STORED DATA =
— START —

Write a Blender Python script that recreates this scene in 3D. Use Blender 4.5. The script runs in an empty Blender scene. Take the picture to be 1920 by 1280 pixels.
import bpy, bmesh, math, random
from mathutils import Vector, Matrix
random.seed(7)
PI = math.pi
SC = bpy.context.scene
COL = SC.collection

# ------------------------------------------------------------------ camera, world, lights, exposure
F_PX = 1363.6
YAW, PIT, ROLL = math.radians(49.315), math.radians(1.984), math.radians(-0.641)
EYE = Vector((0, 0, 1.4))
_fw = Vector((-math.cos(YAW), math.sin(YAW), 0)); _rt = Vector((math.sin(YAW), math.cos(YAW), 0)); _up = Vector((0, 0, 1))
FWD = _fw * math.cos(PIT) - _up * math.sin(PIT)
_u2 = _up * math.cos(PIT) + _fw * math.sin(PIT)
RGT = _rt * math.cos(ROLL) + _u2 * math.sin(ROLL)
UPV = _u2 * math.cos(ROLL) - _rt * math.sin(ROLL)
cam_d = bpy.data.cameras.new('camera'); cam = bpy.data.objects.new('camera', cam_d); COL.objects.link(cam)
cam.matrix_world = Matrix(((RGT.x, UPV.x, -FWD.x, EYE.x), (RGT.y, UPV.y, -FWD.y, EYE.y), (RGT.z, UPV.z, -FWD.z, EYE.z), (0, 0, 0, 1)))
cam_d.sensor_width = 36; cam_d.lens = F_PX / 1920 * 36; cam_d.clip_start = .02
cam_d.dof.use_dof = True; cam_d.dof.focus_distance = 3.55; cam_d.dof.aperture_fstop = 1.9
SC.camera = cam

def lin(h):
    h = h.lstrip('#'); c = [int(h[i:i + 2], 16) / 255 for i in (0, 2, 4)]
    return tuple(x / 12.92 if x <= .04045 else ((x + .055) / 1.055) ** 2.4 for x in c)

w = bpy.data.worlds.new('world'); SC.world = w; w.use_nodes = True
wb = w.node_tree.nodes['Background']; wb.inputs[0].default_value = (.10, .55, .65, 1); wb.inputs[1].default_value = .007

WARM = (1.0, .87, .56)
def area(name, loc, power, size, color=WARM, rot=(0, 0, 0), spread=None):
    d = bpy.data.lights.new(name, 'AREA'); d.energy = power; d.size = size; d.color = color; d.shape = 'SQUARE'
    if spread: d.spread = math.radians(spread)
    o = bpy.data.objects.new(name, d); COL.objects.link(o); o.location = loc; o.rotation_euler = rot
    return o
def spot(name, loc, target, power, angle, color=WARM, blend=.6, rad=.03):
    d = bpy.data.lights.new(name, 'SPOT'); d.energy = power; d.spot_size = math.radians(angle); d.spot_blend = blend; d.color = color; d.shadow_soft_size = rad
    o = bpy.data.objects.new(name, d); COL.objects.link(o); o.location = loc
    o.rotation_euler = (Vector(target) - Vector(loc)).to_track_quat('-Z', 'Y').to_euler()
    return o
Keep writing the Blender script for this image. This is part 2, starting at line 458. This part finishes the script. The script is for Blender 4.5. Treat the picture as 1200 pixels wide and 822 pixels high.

— END —

PROBLEM DETAILS = Looking at the material above, please copy exactly every line from its first line through the line containing "COL = SC.collection", with both ends included and nothing else.

FINISHED EXERCISE =
Write a Blender Python script that recreates this scene in 3D. Use Blender 4.5. The script runs in an empty Blender scene. Take the picture to be 1920 by 1280 pixels.
import bpy, bmesh, math, random
from mathutils import Vector, Matrix
random.seed(7)
PI = math.pi
SC = bpy.context.scene
COL = SC.collection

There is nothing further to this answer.